When everything flows through Notion and Slack, everyone is overwhelmed with notifications and updates. The Q3 planning page is just one of the twenty pages that changed this week. It will be read partially, commented on without re-reading prior comments, or simply not read at all.
The planning meeting creates a point of synchronization. Everyone is in the same room (or the same call) at the same time. Information flows at once. Questions are asked and answered immediately. The document produced after the meeting isn’t a spec to decipher: it’s a record of decisions everyone heard.
That document gets read. Because there’s a shared context that makes people want to check what was decided.
Planning Without a Meeting: When It Actually Works
There are contexts where async planning genuinely works.
Very small teams with strong alignment. Two people who know each other well, share the same objectives, and have fluid communication can plan asynchronously because implicit decisions are already shared.
Low-impact decisions. Choosing the order of two equally prioritized tickets doesn’t require a meeting. Writing “I’ll start with X, does that work for you?” in Slack is sufficient.

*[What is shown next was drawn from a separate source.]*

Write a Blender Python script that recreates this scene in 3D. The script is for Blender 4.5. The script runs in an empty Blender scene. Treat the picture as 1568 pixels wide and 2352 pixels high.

Teams with a clear decision culture. When roles are defined and everyone can make decisions within their own scope without collective validation, async works because there are fewer collective decision points.
In these contexts, forcing a meeting would be counterproductive. The problem is when async is applied by default to situations that don’t meet these conditions.
What the Planning Meeting Reveals
One final effect of the synchronous planning meeting: it surfaces disagreements.
In async, disagreement can remain latent. Everyone continues on their own, convinced their reading of the plan is correct. The divergence only surfaces at the review meeting when it’s too late to change course easily.
Synchronously, disagreement surfaces immediately. That moment can be uncomfortable. It’s also productive: it’s the moment when two different visions of the same work meet, challenge each other, and arrive at a shared resolution.
The planning meeting is a detector for latent disagreements. That may be exactly why some teams avoid it.
Async is a powerful tool. So is the planning meeting. The mistake is treating async as an ideology rather than one option among many.
One hour of synchronization at the right moment produces more value than three weeks of Notion comments. The key is knowing when to use which.